Walker Evans as told to Bill Ferris

In 1974, a young, shaggy-haired Bill Ferris interviewed a 70-year-old Walker Evans. The interview (with pictures, of course) is published in the Summer 2007 issue of Southern Cultures, a special photography issue. Bill tells us the first run is sold out already, but they are printing some more.

Originality and truth and direct simplicity and honesty [are what I look for in a photograph]. I approach these things as a moralist, really, because some of these things I just said--honesty and truth--are moral values, but beauty is something else, and it's a word that should be used damn carefully. I don't know if I could tell you what I think beauty is but that it's got to be there.

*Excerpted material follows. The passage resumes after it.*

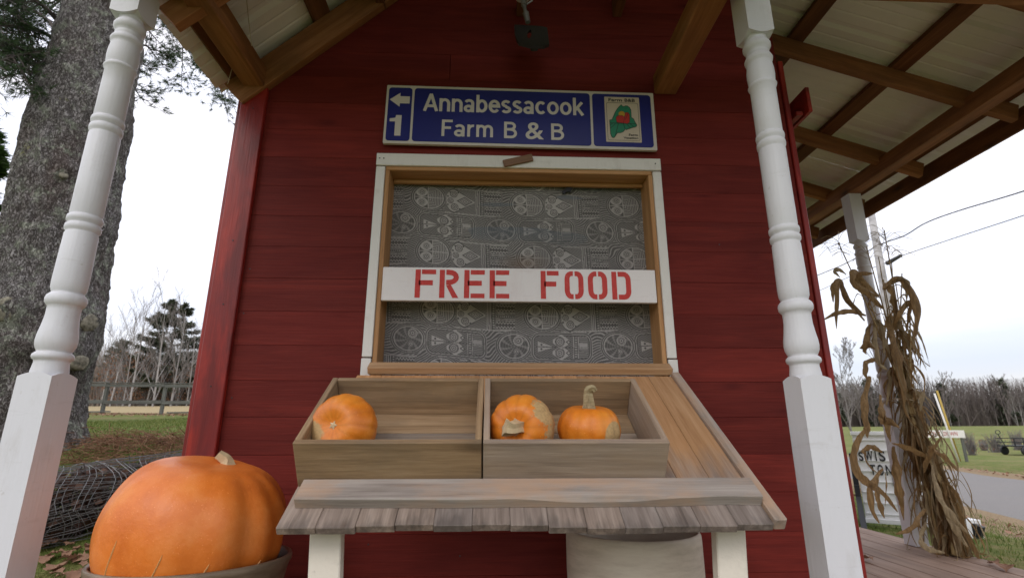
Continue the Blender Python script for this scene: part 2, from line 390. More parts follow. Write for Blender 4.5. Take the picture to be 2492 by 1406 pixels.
def ground_mat():
    m, nt, b = newmat('ground')
    v = mapped(nt, rnd=False)
    s = nt.nodes.new('ShaderNodeSeparateXYZ'); t = nt.nodes.new('ShaderNodeTexCoord'); nt.links.new(t.outputs['Object'], s.inputs[0])
    X, Y = s.outputs[0], s.outputs[1]
    n1 = nz(nt, v, .5, 5, .6); n2 = nz(nt, v, 6, 5, .65); n3 = nz(nt, v, 60, 4, .7); n4 = nz(nt, v, .12, 3)
    grass = ramp(nt, mth(nt, 'ADD', mth(nt, 'MULTIPLY', n2, .6), mth(nt, 'MULTIPLY', n3, .4)), ((.3, (.045, .065, .012)), (.5, (.10, .14, .028)), (.7, (.19, .20, .055))))
    dry = ramp(nt, n3, ((.3, (.13, .09, .04)), (.7, (.30, .23, .12))))
    c = mixc(nt, ramp(nt, mth(nt, 'ADD', mth(nt, 'MULTIPLY', n1, .6), mth(nt, 'MULTIPLY', n2, .4)), ((.46, g(0)), (.62, g(.75)))), grass, dry)
    # greener far lawn across the road
    far = ramp(nt, mth(nt, 'MULTIPLY', X, .02), ((.30, g(0)), (.45, g(.6))))
    c = mixc(nt, far, c, ramp(nt, n1, ((.3, (.13, .155, .045)), (.7, (.24, .235, .095)))))
    # straw field behind the fence
    wy = mth(nt, 'ADD', Y, mth(nt, 'MULTIPLY', mth(nt, 'SUBTRACT', n2, .5), 1.4))
    fl = mth(nt, 'LESS_THAN', X, 6.0)
    st = mth(nt, 'MULTIPLY', mth(nt, 'GREATER_THAN', wy, 18.2), fl)
    c = mixc(nt, st, c, ramp(nt, n3, ((.3, (.27, .21, .11)), (.7, (.42, .34, .20)))))
    # leaf litter along the fence foot
    lit = mth(nt, 'MULTIPLY', mth(nt, 'MULTIPLY', mth(nt, 'GREATER_THAN', wy, 16.2), mth(nt, 'LESS_THAN', wy, 18.4)), fl)
    c = mixc(nt, mth(nt, 'MULTIPLY', lit, ramp(nt, nz(nt, v, 12, 4, .8), ((.45, g(0)), (.55, g(1))))), c, (.17, .10, .055))
    # bare dry earth and needles under the pine and near the shed's left side
    dx = mth(nt, 'ADD', X, 3.2); dy = mth(nt, 'SUBTRACT', Y, 2.0)
    r = mth(nt, 'SQRT', mth(nt, 'ADD', mth(nt, 'MULTIPLY', dx, dx), mth(nt, 'MULTIPLY', dy, dy)))
    nd = mth(nt, 'SUBTRACT', 1.0, mth(nt, 'MULTIPLY', mth(nt, 'ADD', r, mth(nt, 'MULTIPLY', n2, 1.6)), .36), clamp=True)
    c = mixc(nt, mth(nt, 'MULTIPLY', mth(nt, 'SUBTRACT', nd, .60, clamp=True), 2.2, clamp=True), c, ramp(nt, n3, ((.3, (.09, .05, .028)), (.5, (.20, .10, .045)), (.7, (.30, .17, .08)))))
    # leaf strips on both verges of the road: distance from the road's axis
    rd = mth(nt, 'SUBTRACT', mth(nt, 'SUBTRACT', X, mth(nt, 'MULTIPLY', Y, .33)), 6.95)   # 0 = axis, +-2.1 edges
    ab = mth(nt, 'ABSOLUTE', rd)
    wb = mth(nt, 'ADD', ab, mth(nt, 'MULTIPLY', mth(nt, 'SUBTRACT', n2, .5), 1.1))
    vs = mth(nt, 'MULTIPLY', mth(nt, 'LESS_THAN', wb, 3.0), mth(nt, 'GREATER_THAN', X, 3.5))
    c = mixc(nt, mth(nt, 'MULTIPLY', vs, .85), c, ramp(nt, n3, ((.3, (.17, .115, .07)), (.5, (.28, .195, .125)), (.7, (.38, .29, .19)))))
    setc(nt, b, c, .95, .1); bump(nt, b, n3, .02, .8)
    return m
MAT['ground'] = ground_mat()
tag(part('ground', V, F, MAT['ground'], smooth=True), kind='structure')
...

[My students love me] because I love them. It's a thing I manufacture by my own love. They respond. There's love in everybody, and you have to evoke it. You evoke it by feeling it yourself. Mine is excessive. It's almost more than I can stand emotionally. Even lately, I've noticed that if I'm riding around in an automobile and I see children playing, I almost burst into tears because of just the sight of children. I've never loved children so much before, but I'm beginning to love them too. I must be going backwards. I was stopped with youth for a while, and now I've gone into childhood.

I don't think [documenting a person] is cold because I am warm myself and I think I can convey that. I'm essentially a born lover, and I love what I'm doing. I think I can put love in my work. I love life and I love people deeply, and that's what keeps me alive and keeps me happy.